Are money market funds ideal for investors with low risk appetite?

Debt mutual funds make a feasible investment option for investors with low risk appetite. In fact, several investors are switching from conservative schemes to debt mutual funds because of the constant down fall in the interest rates. While equity mutual funds predominantly invest in equity and equity related instruments, debt mutual funds invest in fixed income securities and money market instruments that generate regular income. Depending on the nature of the scheme and its investment objective a debt fund may invest across debt instruments like commercial papers, company fixed deposits, government bonds, income bonds, treasury bills, call money, corporate securities etc.

Currently there are 15 subcategories under debt funds and investors can choose a debt product which suits their investment objective and risk appetite. If you are looking to diversify your mutual fund portfolio with a scheme that invests in money market instruments and offers moderate returns, you can consider investing in money market funds.

What are money market funds?

According to market regulator SEBI (Securities and Exchange Board of India), money market funds “aim to provide easy liquidity, preservation of capital and moderate income. These schemes invest exclusively in safer short-term instruments such as treasury bills, certificates of deposit, commercial paper and inter-bank call money, government securities, etc. Returns on these schemes fluctuate much less compared to other funds. These funds are appropriate for corporate and individual investors as a means to park their surplus funds for short periods.”

Money market funds are ideal for investors with low risk appetite

Money market funds hold the potential to offer better returns than bank fixed deposits because these schemes invest in money market instruments like treasury bills, commercial papers, G-sec etc. Just like most debt funds, money market funds offer high liquidity and invest in securities that mature within a year. Such investment schemes are ideal for investors with low risk appetite. Money market funds are less prone to both credit risk and interest rate risk.

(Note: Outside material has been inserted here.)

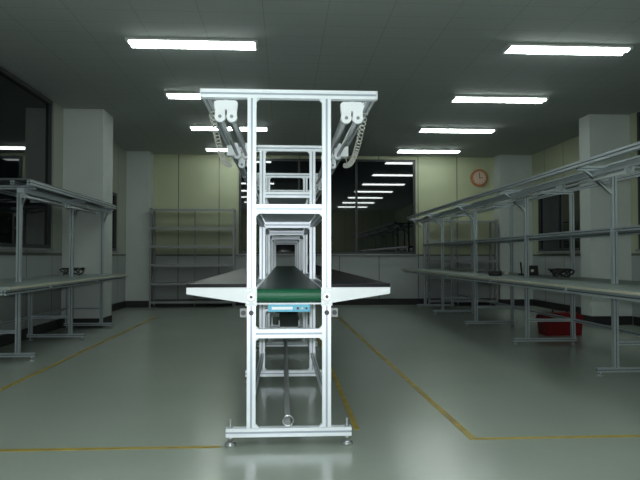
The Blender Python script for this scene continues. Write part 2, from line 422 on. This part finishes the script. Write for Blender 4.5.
def cable(name,c,r,z,m,seed):
    random.seed(seed); p=Part(name); pts=[]
    for k in range(90):
        t_=k/89; a_=t_*2*math.pi*3.3; rr=r*(1+.25*math.sin(a_*1.7+seed))
        pts.append((c[0]+rr*math.cos(a_)*.7,c[1]+rr*math.sin(a_)*1.3,z+.010+.09*abs(math.sin(a_*.8+seed))))
    p.tube(pts,.009,m); return p.done()
cable('power_cable',(-2.98,8.98),.17,.822,BLK,1)
cable('extension_cord',(3.25,7.15),.14,.837,BLK,2)  # black extension cord, an added loose cable coiled on the right bench
p=Part('electric_drill'); z=.837; x,y=2.68,7.95
p.cyl((x-.02,y,z+.035),(x+.14,y,z+.035),.034,BLK,18); p.cyl((x+.14,y,z+.035),(x+.18,y,z+.035),.028,SHELFP,16,.014)
p.cyl((x+.18,y,z+.035),(x+.24,y,z+.035),.005,STEEL,8)
p.prism([(x,y-.02),(x+.05,y-.02),(x+.02,y-.16),(x-.035,y-.16)],'z',z+.015,z+.055,BLK)
p.box(x-.045,x+.04,y-.20,y-.155,z+.001,z+.07,BLK); p.done(.004)
p=Part('soldering_station'); x,y=3.3,8.15
p.prism([(y-.08,z),(y+.08,z),(y+.08,z+.13),(y-.055,z+.13)],'x',x-.07,x+.07,BLK)
p.cyl((x-.02,y-.075,z+.06),(x-.02,y-.095,z+.065),.018,CREAM,14)
p.tube([(x-.13,y,z+.01),(x-.13,y,z+.05),(x-.16,y-.05,z+.12),(x-.18,y-.1,z+.17)],.011,BLK); p.cyl((x-.13,y,z),(x-.13,y,z+.015),.045,BLK,18); p.done()
p=Part('power_strip'); p.box(3.05,3.12,8.5,8.85,.837,.875,CREAM)
for k in range(4): p.cyl((3.085,8.54+k*.08,.875),(3.085,8.54+k*.08,.877),.02,BLK,12)
p.done()

# ---------------- camera, flash, world ----------------
cam=bpy.data.cameras.new('camera'); cam.lens=35; cam.sensor_width=36
co=bpy.data.objects.new('camera',cam); S.collection.objects.link(co)
co.location=(0,0,1.08); co.rotation_euler=(math.radians(90+1.565),0,math.radians(-3.312)); S.camera=co
fl=bpy.data.lights.new('camera_flash','POINT'); fl.energy=270; fl.shadow_soft_size=.03; fl.color=(.93,.97,1)
fo=bpy.data.objects.new('camera_flash',fl); S.collection.objects.link(fo); fo.location=(-.03,-.02,1.16)
w=bpy.data.worlds.new('night'); w.use_nodes=True; w.node_tree.nodes['Background'].inputs[0].default_value=(.01,.012,.015,1)
w.node_tree.nodes['Background'].inputs[1].default_value=.3; S.world=w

Since they do not come with a lock in period, investors are fee to buy or sell their money market fund units on any working day. Investors looking to add some liquidity to their investment portfolio can consider adding money market funds to their list of investments. Money market funds can also be utilized for diversification especially if you are an aggressive investor with an equity heavy portfolio. Most mutual fund experts will argue that investors cannot depend on just one asset class for income generation. It is less likely for all asset classes to perform in similar fashion all in tandem. Money market instruments can provide the much needed cushion when equity schemes underperform in volatile markets.

Consider starting a monthly SIP in money market funds

One of the simplest ways to ensure that you save and invest on a regular basis is to start a monthly SIP in a mutual fund scheme of your choice. Systematic Investment Plan, often referred to as SIP, is an investment plan that allows retail investors to invest a fixed amount at regular intervals. SIPs do not come with a termination date thus allowing investors to continue investing till their investment goal is accomplished. All you have to do is decide on the monthly SIP sum, complete all the necessary documentations, and instruct your bank to allow auto debit. After this every month on a fixed date a predetermined amount is debited from your savings account and units are allotted to your mutual fund portfolio. Investors can even continue to invest for the long run with SIP to benefit from investment tools and techniques like power of compounding and rupee cost averaging. A free online tool like SIP calculator may help aid investors in determining how much they need to invest at regular intervals in order to achieve the desired corpus.